[Stored data]
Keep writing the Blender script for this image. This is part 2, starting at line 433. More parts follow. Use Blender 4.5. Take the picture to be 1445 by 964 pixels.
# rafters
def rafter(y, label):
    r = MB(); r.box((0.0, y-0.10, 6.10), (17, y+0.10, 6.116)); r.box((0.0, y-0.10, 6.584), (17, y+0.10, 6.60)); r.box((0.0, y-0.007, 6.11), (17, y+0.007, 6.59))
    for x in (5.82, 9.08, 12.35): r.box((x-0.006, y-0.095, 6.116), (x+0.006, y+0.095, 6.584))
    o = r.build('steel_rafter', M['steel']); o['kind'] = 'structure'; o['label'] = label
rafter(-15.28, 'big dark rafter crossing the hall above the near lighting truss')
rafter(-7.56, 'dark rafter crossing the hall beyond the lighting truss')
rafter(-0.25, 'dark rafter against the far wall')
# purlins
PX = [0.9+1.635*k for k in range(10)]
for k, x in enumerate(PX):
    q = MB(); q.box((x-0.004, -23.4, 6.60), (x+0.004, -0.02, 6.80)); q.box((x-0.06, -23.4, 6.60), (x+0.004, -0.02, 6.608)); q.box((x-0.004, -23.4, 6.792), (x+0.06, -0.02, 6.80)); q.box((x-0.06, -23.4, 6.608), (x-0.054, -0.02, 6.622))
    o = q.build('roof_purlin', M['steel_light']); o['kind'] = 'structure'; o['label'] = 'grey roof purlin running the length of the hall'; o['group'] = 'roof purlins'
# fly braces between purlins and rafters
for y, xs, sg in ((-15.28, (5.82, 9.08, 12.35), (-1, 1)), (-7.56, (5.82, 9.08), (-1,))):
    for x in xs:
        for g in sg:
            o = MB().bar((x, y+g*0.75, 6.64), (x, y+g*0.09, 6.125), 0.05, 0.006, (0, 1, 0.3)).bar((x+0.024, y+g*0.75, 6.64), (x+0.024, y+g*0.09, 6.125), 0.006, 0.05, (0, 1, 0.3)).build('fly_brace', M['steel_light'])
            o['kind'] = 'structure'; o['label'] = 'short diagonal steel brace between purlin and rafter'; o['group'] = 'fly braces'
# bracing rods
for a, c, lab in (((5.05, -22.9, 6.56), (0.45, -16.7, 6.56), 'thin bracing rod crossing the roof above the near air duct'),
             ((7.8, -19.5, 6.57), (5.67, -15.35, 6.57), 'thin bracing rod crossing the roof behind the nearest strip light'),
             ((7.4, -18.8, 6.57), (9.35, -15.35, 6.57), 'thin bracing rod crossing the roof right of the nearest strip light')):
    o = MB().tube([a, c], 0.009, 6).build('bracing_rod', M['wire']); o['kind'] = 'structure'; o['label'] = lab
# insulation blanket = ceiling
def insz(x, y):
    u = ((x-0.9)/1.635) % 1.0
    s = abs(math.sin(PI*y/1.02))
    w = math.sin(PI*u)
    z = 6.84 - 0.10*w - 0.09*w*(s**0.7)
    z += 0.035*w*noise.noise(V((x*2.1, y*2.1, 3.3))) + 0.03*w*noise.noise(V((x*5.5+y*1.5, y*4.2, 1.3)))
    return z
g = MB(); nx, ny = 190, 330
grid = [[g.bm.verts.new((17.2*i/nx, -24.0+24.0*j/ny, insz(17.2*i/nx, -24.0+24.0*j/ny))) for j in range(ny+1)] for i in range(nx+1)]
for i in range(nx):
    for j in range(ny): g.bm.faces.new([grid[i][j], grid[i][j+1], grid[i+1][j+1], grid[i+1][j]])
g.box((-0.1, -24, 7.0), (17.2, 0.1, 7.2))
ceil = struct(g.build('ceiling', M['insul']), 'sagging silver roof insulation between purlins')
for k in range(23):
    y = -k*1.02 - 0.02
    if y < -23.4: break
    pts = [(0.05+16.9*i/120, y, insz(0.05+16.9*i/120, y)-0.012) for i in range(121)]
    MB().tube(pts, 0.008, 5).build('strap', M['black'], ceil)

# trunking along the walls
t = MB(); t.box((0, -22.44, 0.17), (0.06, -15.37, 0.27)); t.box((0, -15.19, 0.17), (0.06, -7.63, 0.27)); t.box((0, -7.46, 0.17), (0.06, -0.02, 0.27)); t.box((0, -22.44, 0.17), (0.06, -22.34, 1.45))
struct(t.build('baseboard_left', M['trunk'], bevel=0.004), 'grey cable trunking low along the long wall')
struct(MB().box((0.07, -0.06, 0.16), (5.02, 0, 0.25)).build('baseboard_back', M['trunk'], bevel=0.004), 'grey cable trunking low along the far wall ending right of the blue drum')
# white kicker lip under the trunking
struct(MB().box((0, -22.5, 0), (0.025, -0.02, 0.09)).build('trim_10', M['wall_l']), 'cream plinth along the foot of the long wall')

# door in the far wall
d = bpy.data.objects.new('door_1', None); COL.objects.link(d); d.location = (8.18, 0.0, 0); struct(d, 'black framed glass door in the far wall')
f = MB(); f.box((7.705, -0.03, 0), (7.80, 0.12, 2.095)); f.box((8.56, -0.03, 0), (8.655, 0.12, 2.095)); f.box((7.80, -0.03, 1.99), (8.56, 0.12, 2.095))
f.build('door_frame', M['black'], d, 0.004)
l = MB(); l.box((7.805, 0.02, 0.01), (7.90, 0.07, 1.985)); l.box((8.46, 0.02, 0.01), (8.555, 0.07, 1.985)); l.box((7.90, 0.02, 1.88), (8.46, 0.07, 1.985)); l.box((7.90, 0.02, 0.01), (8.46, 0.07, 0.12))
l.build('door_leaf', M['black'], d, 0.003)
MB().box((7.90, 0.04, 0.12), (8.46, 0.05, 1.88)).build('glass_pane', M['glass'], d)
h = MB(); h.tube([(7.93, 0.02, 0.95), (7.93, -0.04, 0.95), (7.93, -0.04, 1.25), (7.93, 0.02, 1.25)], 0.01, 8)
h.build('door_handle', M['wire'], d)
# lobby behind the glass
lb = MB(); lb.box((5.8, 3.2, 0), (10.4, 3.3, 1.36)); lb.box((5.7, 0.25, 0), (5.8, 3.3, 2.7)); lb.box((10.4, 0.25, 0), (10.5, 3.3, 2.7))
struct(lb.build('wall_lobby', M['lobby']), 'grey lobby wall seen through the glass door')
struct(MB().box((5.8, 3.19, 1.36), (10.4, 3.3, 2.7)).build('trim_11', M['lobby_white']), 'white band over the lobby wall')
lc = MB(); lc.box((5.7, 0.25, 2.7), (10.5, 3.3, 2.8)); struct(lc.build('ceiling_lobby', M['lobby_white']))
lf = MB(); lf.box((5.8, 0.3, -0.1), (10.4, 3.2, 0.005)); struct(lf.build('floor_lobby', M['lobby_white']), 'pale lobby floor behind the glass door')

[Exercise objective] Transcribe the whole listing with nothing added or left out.

[Response]
Keep writing the Blender script for this image. This is part 2, starting at line 433. More parts follow. Use Blender 4.5. Take the picture to be 1445 by 964 pixels.
# rafters
def rafter(y, label):
    r = MB(); r.box((0.0, y-0.10, 6.10), (17, y+0.10, 6.116)); r.box((0.0, y-0.10, 6.584), (17, y+0.10, 6.60)); r.box((0.0, y-0.007, 6.11), (17, y+0.007, 6.59))
    for x in (5.82, 9.08, 12.35): r.box((x-0.006, y-0.095, 6.116), (x+0.006, y+0.095, 6.584))
    o = r.build('steel_rafter', M['steel']); o['kind'] = 'structure'; o['label'] = label
rafter(-15.28, 'big dark rafter crossing the hall above the near lighting truss')
rafter(-7.56, 'dark rafter crossing the hall beyond the lighting truss')
rafter(-0.25, 'dark rafter against the far wall')
# purlins
PX = [0.9+1.635*k for k in range(10)]
for k, x in enumerate(PX):
    q = MB(); q.box((x-0.004, -23.4, 6.60), (x+0.004, -0.02, 6.80)); q.box((x-0.06, -23.4, 6.60), (x+0.004, -0.02, 6.608)); q.box((x-0.004, -23.4, 6.792), (x+0.06, -0.02, 6.80)); q.box((x-0.06, -23.4, 6.608), (x-0.054, -0.02, 6.622))
    o = q.build('roof_purlin', M['steel_light']); o['kind'] = 'structure'; o['label'] = 'grey roof purlin running the length of the hall'; o['group'] = 'roof purlins'
# fly braces between purlins and rafters
for y, xs, sg in ((-15.28, (5.82, 9.08, 12.35), (-1, 1)), (-7.56, (5.82, 9.08), (-1,))):
    for x in xs:
        for g in sg:
            o = MB().bar((x, y+g*0.75, 6.64), (x, y+g*0.09, 6.125), 0.05, 0.006, (0, 1, 0.3)).bar((x+0.024, y+g*0.75, 6.64), (x+0.024, y+g*0.09, 6.125), 0.006, 0.05, (0, 1, 0.3)).build('fly_brace', M['steel_light'])
            o['kind'] = 'structure'; o['label'] = 'short diagonal steel brace between purlin and rafter'; o['group'] = 'fly braces'
# bracing rods
for a, c, lab in (((5.05, -22.9, 6.56), (0.45, -16.7, 6.56), 'thin bracing rod crossing the roof above the near air duct'),
             ((7.8, -19.5, 6.57), (5.67, -15.35, 6.57), 'thin bracing rod crossing the roof behind the nearest strip light'),
             ((7.4, -18.8, 6.57), (9.35, -15.35, 6.57), 'thin bracing rod crossing the roof right of the nearest strip light')):
    o = MB().tube([a, c], 0.009, 6).build('bracing_rod', M['wire']); o['kind'] = 'structure'; o['label'] = lab
# insulation blanket = ceiling
def insz(x, y):
    u = ((x-0.9)/1.635) % 1.0
    s = abs(math.sin(PI*y/1.02))
    w = math.sin(PI*u)
    z = 6.84 - 0.10*w - 0.09*w*(s**0.7)
    z += 0.035*w*noise.noise(V((x*2.1, y*2.1, 3.3))) + 0.03*w*noise.noise(V((x*5.5+y*1.5, y*4.2, 1.3)))
    return z
g = MB(); nx, ny = 190, 330
grid = [[g.bm.verts.new((17.2*i/nx, -24.0+24.0*j/ny, insz(17.2*i/nx, -24.0+24.0*j/ny))) for j in range(ny+1)] for i in range(nx+1)]
for i in range(nx):
    for j in range(ny): g.bm.faces.new([grid[i][j], grid[i][j+1], grid[i+1][j+1], grid[i+1][j]])
g.box((-0.1, -24, 7.0), (17.2, 0.1, 7.2))
ceil = struct(g.build('ceiling', M['insul']), 'sagging silver roof insulation between purlins')
for k in range(23):
    y = -k*1.02 - 0.02
    if y < -23.4: break
    pts = [(0.05+16.9*i/120, y, insz(0.05+16.9*i/120, y)-0.012) for i in range(121)]
    MB().tube(pts, 0.008, 5).build('strap', M['black'], ceil)

# trunking along the walls
t = MB(); t.box((0, -22.44, 0.17), (0.06, -15.37, 0.27)); t.box((0, -15.19, 0.17), (0.06, -7.63, 0.27)); t.box((0, -7.46, 0.17), (0.06, -0.02, 0.27)); t.box((0, -22.44, 0.17), (0.06, -22.34, 1.45))
struct(t.build('baseboard_left', M['trunk'], bevel=0.004), 'grey cable trunking low along the long wall')
struct(MB().box((0.07, -0.06, 0.16), (5.02, 0, 0.25)).build('baseboard_back', M['trunk'], bevel=0.004), 'grey cable trunking low along the far wall ending right of the blue drum')
# white kicker lip under the trunking
struct(MB().box((0, -22.5, 0), (0.025, -0.02, 0.09)).build('trim_10', M['wall_l']), 'cream plinth along the foot of the long wall')

# door in the far wall
d = bpy.data.objects.new('door_1', None); COL.objects.link(d); d.location = (8.18, 0.0, 0); struct(d, 'black framed glass door in the far wall')
f = MB(); f.box((7.705, -0.03, 0), (7.80, 0.12, 2.095)); f.box((8.56, -0.03, 0), (8.655, 0.12, 2.095)); f.box((7.80, -0.03, 1.99), (8.56, 0.12, 2.095))
f.build('door_frame', M['black'], d, 0.004)
l = MB(); l.box((7.805, 0.02, 0.01), (7.90, 0.07, 1.985)); l.box((8.46, 0.02, 0.01), (8.555, 0.07, 1.985)); l.box((7.90, 0.02, 1.88), (8.46, 0.07, 1.985)); l.box((7.90, 0.02, 0.01), (8.46, 0.07, 0.12))
l.build('door_leaf', M['black'], d, 0.003)
MB().box((7.90, 0.04, 0.12), (8.46, 0.05, 1.88)).build('glass_pane', M['glass'], d)
h = MB(); h.tube([(7.93, 0.02, 0.95), (7.93, -0.04, 0.95), (7.93, -0.04, 1.25), (7.93, 0.02, 1.25)], 0.01, 8)
h.build('door_handle', M['wire'], d)
# lobby behind the glass
lb = MB(); lb.box((5.8, 3.2, 0), (10.4, 3.3, 1.36)); lb.box((5.7, 0.25, 0), (5.8, 3.3, 2.7)); lb.box((10.4, 0.25, 0), (10.5, 3.3, 2.7))
struct(lb.build('wall_lobby', M['lobby']), 'grey lobby wall seen through the glass door')
struct(MB().box((5.8, 3.19, 1.36), (10.4, 3.3, 2.7)).build('trim_11', M['lobby_white']), 'white band over the lobby wall')
lc = MB(); lc.box((5.7, 0.25, 2.7), (10.5, 3.3, 2.8)); struct(lc.build('ceiling_lobby', M['lobby_white']))
lf = MB(); lf.box((5.8, 0.3, -0.1), (10.4, 3.2, 0.005)); struct(lf.build('floor_lobby', M['lobby_white']), 'pale lobby floor behind the glass door')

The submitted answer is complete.